Retype word for word the first line of the listing and each line after it up to the line with "return link(bpy.data.objects.new(name, me))", with the pictures taken out.

────────

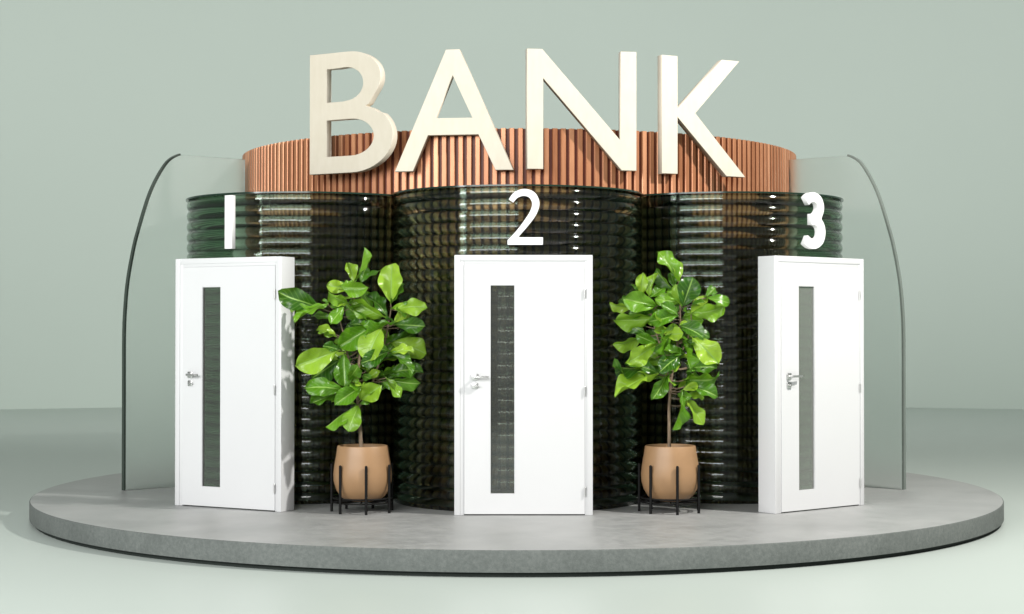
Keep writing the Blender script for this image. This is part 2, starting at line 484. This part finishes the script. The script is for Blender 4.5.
# ------------------------------------------------------------------ letters and digits
def plate(name, contours, depth, mats, bevel=.003):
    cu = bpy.data.curves.new(name+'_outline', 'CURVE'); cu.dimensions = '2D'; cu.fill_mode = 'BOTH'
    for c in contours:
        sp = cu.splines.new('POLY'); sp.points.add(len(c)-1)
        for i, p in enumerate(c): sp.points[i].co = (p[0], p[1], 0, 1)
        sp.use_cyclic_u = True
    cu.extrude = depth/2-bevel; cu.bevel_depth = bevel; cu.bevel_resolution = 1; cu.offset = -bevel
    tmp = bpy.data.objects.new('tmp', cu); C.objects.link(tmp)
    bpy.context.view_layer.update()
    me = bpy.data.meshes.new_from_object(tmp.evaluated_get(bpy.context.evaluated_depsgraph_get()))
    bpy.data.objects.remove(tmp); bpy.data.curves.remove(cu)
    # stand upright: local z(curve)-> -y ; shift front to y=0
    me.transform(Matrix(((1, 0, 0, 0), (0, 0, -1, depth/2), (0, 1, 0, 0), (0, 0, 0, 1))))
    me.name = name
    me.materials.clear()
    for m in mats: me.materials.append(m)
    if len(mats) > 1:
        for p in me.polygons: p.material_index = 0 if abs(p.normal.y) > .5 and p.center.y < depth*.3 else 1
    return link(bpy.data.objects.new(name, me))

u = 1/117.0
def arcpts(cx, cy, rx, ry, a0, a1, n=16):
    return [(cx+rx*math.cos(math.radians(a0+(a1-a0)*i/n)), cy+ry*math.sin(math.radians(a0+(a1-a0)*i/n))) for i in range(n+1)]
B = [[(0, 0)]+[(0, 122)]+[(30, 122)]+arcpts(40, 94.5, 32, 27.5, 90, -30, 18)+catmull([(64, 75), (60, 68), (57, 66), (64, 63), (70, 58.5)], 4)[1:-1]
     + arcpts(43, 35, 41, 35, 40, -90, 20)+[(20, 0)],
     [(17.5, 106)]+[(17.5, 72)]+[(34, 72)]+arcpts(36, 89.5, 18.5, 17, -88, 90, 16)+[(30, 106)],
     [(17.5, 54)]+[(17.5, 17)]+[(36, 17)]+arcpts(42, 35.5, 23, 18.5, -90, 90, 18)+[(30, 54)]]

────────

**Finished exercise:**
Keep writing the Blender script for this image. This is part 2, starting at line 484. This part finishes the script. The script is for Blender 4.5.
# ------------------------------------------------------------------ letters and digits
def plate(name, contours, depth, mats, bevel=.003):
    cu = bpy.data.curves.new(name+'_outline', 'CURVE'); cu.dimensions = '2D'; cu.fill_mode = 'BOTH'
    for c in contours:
        sp = cu.splines.new('POLY'); sp.points.add(len(c)-1)
        for i, p in enumerate(c): sp.points[i].co = (p[0], p[1], 0, 1)
        sp.use_cyclic_u = True
    cu.extrude = depth/2-bevel; cu.bevel_depth = bevel; cu.bevel_resolution = 1; cu.offset = -bevel
    tmp = bpy.data.objects.new('tmp', cu); C.objects.link(tmp)
    bpy.context.view_layer.update()
    me = bpy.data.meshes.new_from_object(tmp.evaluated_get(bpy.context.evaluated_depsgraph_get()))
    bpy.data.objects.remove(tmp); bpy.data.curves.remove(cu)
    # stand upright: local z(curve)-> -y ; shift front to y=0
    me.transform(Matrix(((1, 0, 0, 0), (0, 0, -1, depth/2), (0, 1, 0, 0), (0, 0, 0, 1))))
    me.name = name
    me.materials.clear()
    for m in mats: me.materials.append(m)
    if len(mats) > 1:
        for p in me.polygons: p.material_index = 0 if abs(p.normal.y) > .5 and p.center.y < depth*.3 else 1
    return link(bpy.data.objects.new(name, me))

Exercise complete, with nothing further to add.